Reproduce all of the data exactly.
########################################
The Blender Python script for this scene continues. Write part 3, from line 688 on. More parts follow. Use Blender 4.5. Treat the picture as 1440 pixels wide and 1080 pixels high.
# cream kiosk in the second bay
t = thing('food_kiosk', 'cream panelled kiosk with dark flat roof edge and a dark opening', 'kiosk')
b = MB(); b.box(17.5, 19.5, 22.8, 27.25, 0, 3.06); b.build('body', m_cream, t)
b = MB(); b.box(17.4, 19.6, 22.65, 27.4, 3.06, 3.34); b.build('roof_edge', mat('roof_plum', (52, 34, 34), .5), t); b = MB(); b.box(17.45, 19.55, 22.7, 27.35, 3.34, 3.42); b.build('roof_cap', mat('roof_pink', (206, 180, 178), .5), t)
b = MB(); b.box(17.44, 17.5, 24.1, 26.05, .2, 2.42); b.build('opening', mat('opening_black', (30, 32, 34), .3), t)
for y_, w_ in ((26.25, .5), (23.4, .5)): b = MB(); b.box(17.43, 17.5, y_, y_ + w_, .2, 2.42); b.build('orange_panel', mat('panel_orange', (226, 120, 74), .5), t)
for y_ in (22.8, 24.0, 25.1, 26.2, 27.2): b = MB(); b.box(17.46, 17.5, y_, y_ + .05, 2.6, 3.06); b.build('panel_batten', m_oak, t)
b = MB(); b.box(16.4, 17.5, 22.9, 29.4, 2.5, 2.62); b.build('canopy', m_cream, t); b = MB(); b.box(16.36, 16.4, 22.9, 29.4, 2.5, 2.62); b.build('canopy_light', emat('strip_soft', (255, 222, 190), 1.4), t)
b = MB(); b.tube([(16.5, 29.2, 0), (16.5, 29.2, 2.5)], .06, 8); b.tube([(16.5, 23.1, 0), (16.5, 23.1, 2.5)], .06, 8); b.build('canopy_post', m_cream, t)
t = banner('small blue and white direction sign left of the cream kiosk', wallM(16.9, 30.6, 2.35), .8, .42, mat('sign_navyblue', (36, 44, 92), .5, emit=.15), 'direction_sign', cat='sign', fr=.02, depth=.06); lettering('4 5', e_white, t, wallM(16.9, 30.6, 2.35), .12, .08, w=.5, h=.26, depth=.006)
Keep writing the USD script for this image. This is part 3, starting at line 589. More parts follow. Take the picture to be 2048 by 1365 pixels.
########################################
▶ [Answer to the task]
The Blender Python script for this scene continues. Write part 3, from line 688 on. More parts follow. Use Blender 4.5. Treat the picture as 1440 pixels wide and 1080 pixels high.
# cream kiosk in the second bay
t = thing('food_kiosk', 'cream panelled kiosk with dark flat roof edge and a dark opening', 'kiosk')
b = MB(); b.box(17.5, 19.5, 22.8, 27.25, 0, 3.06); b.build('body', m_cream, t)
b = MB(); b.box(17.4, 19.6, 22.65, 27.4, 3.06, 3.34); b.build('roof_edge', mat('roof_plum', (52, 34, 34), .5), t); b = MB(); b.box(17.45, 19.55, 22.7, 27.35, 3.34, 3.42); b.build('roof_cap', mat('roof_pink', (206, 180, 178), .5), t)
b = MB(); b.box(17.44, 17.5, 24.1, 26.05, .2, 2.42); b.build('opening', mat('opening_black', (30, 32, 34), .3), t)
for y_, w_ in ((26.25, .5), (23.4, .5)): b = MB(); b.box(17.43, 17.5, y_, y_ + w_, .2, 2.42); b.build('orange_panel', mat('panel_orange', (226, 120, 74), .5), t)
for y_ in (22.8, 24.0, 25.1, 26.2, 27.2): b = MB(); b.box(17.46, 17.5, y_, y_ + .05, 2.6, 3.06); b.build('panel_batten', m_oak, t)
b = MB(); b.box(16.4, 17.5, 22.9, 29.4, 2.5, 2.62); b.build('canopy', m_cream, t); b = MB(); b.box(16.36, 16.4, 22.9, 29.4, 2.5, 2.62); b.build('canopy_light', emat('strip_soft', (255, 222, 190), 1.4), t)
b = MB(); b.tube([(16.5, 29.2, 0), (16.5, 29.2, 2.5)], .06, 8); b.tube([(16.5, 23.1, 0), (16.5, 23.1, 2.5)], .06, 8); b.build('canopy_post', m_cream, t)
t = banner('small blue and white direction sign left of the cream kiosk', wallM(16.9, 30.6, 2.35), .8, .42, mat('sign_navyblue', (36, 44, 92), .5, emit=.15), 'direction_sign', cat='sign', fr=.02, depth=.06); lettering('4 5', e_white, t, wallM(16.9, 30.6, 2.35), .12, .08, w=.5, h=.26, depth=.006)
Keep writing the USD script for this image. This is part 3, starting at line 589. More parts follow. Take the picture to be 2048 by 1365 pixels.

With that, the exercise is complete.